Oh my gosh!!!!!
If there is anything I got out of this conference it's that..........I am going on a mission. I am meeting with my Bishop tomorrow in between sessions to start my papers.
I can't believe this is really happening!
Life is full of choices. As President Monson announced the age change for young men going on missions, I just knew that an age change for young women was coming as well. I thought maybe it was going to be 20, not 19, though. I started sobbing when I realized what was happening. I could not stop the tears. I felt so overwhelmed by the spirit and I was just so excited about this crazy-out-of-nowhere news! Not only for me, but for my brother who will be 18 in a couple weeks, who has now decided against completing a year of school but will go on his mission after he graduates in May instead. My true emotion shone through in that moment. I could not even believe what I was hearing.
Lately I have been feeling a bit down at life, wondering what it is I am supposed to do, and just sad because I've felt like my life is on hold. (For those of you that don't know, I applied to nursing school at SUU last semester for this current semester but was not accepted so I am just taking this semester to work 4 part time jobs and take a BYU independent study course.) But like I was saying, lately I have just been feeling frustrated about multiple things in life, such as:
--wishing I could continue on with my career plans instead of not doing much this semester with not being in the nursing program right now
--my dating life not working out while my facebook continues to flood with friends around me getting engaged and starting their "Happily Ever After"
--fighting with myself about what I really want deep down...Would I rather stay and do nursing and get married and start a family? Or would I rather go on a mission and have to worry about finishing school upon getting home? ....What if I forget the things I've learned?
These are the things that have been stressing me lately.
I wonder: is a mission going to be the right thing for me? I mean, maybe I will be accepted into the nursing program, right? Maybe I'm supposed to be there. Who knows? What I do know for sure is, is that I love this gospel. I love the pure joy I feel when I am able to share it with others who don't know. I know that I am doing my part by showing my Heavenly Father my willingness to take care of His children. I'm making this decision to start my papers now so that if I am needed, and don't get into a program, I can go as soon as possible. On the other hand, if I do get into a nursing program, maybe I will turn them down anyway... until after a mission, that is.....I guess I will just cross that bridge when I reach it. I will hopefully know if I'm accepted or not by November.

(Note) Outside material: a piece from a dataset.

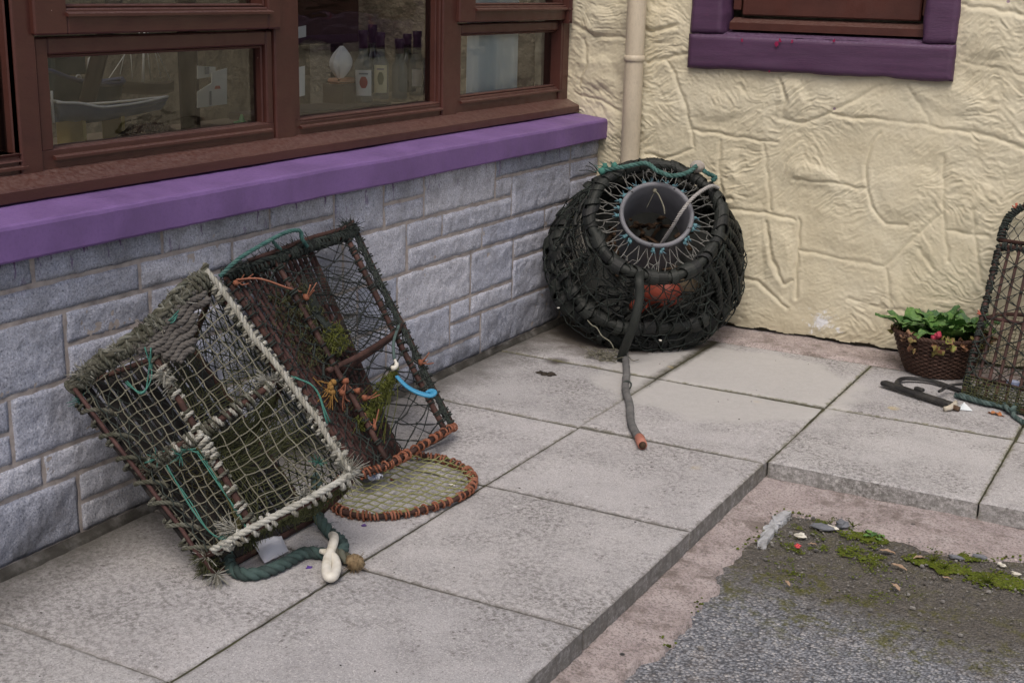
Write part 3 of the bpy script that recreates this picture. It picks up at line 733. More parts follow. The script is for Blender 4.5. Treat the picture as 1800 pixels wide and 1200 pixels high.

But deep down, I know what will happen.....and I am so excited! I think a mission is for me. My mind is practically made up, even though I could always change it and stay for my nursing degree. But a mission has been on my mind since I was 15. On and off I have really wanted to go, or been so terrified and just wanted to stay here. But my sweet mother has always told me that I'm a "natural-born missionary". I think I believe her. I mean my heavens! Lately I've been feeling jealous of the girls who are already 21 and receiving their calls!
I can't wait to go and serve the Lord full time for 18 months, spreading His gospel to many more souls who are searching. When Ruben got baptized a few months ago (see my other posts if you don't know what I am talking about: And He's Getting Baptized!!!!, and A New Chapter Has Begun) I didn't know he was going to be the first of many that I would bring unto Christ.
What a day this has been....
Tomorrow is going to be even better, I can feel it.
D&C 18:10, 14-16:
"10 Remember the worth of souls is great in the sight of God; 14 Wherefore, you are called to cry repentance unto this people. 15 And if it so be that you should labor all your days in crying repentance unto this people, and bring, save it be one soul unto me, how great shall be your joy with him in the kingdom of my Father! 16 And now, if your joy will be great with one soul that you have brought unto me into the kingdom of my Father, how great will be your joy if you should bring many souls unto me!"
Don't second guess yourself. You know what you've wanted in this regard since you were 15 and you know what you felt/feel today. Whether your schools accept you into their program or not, be firm and have peace in your decision and you will be blessed when you return. I really believe that.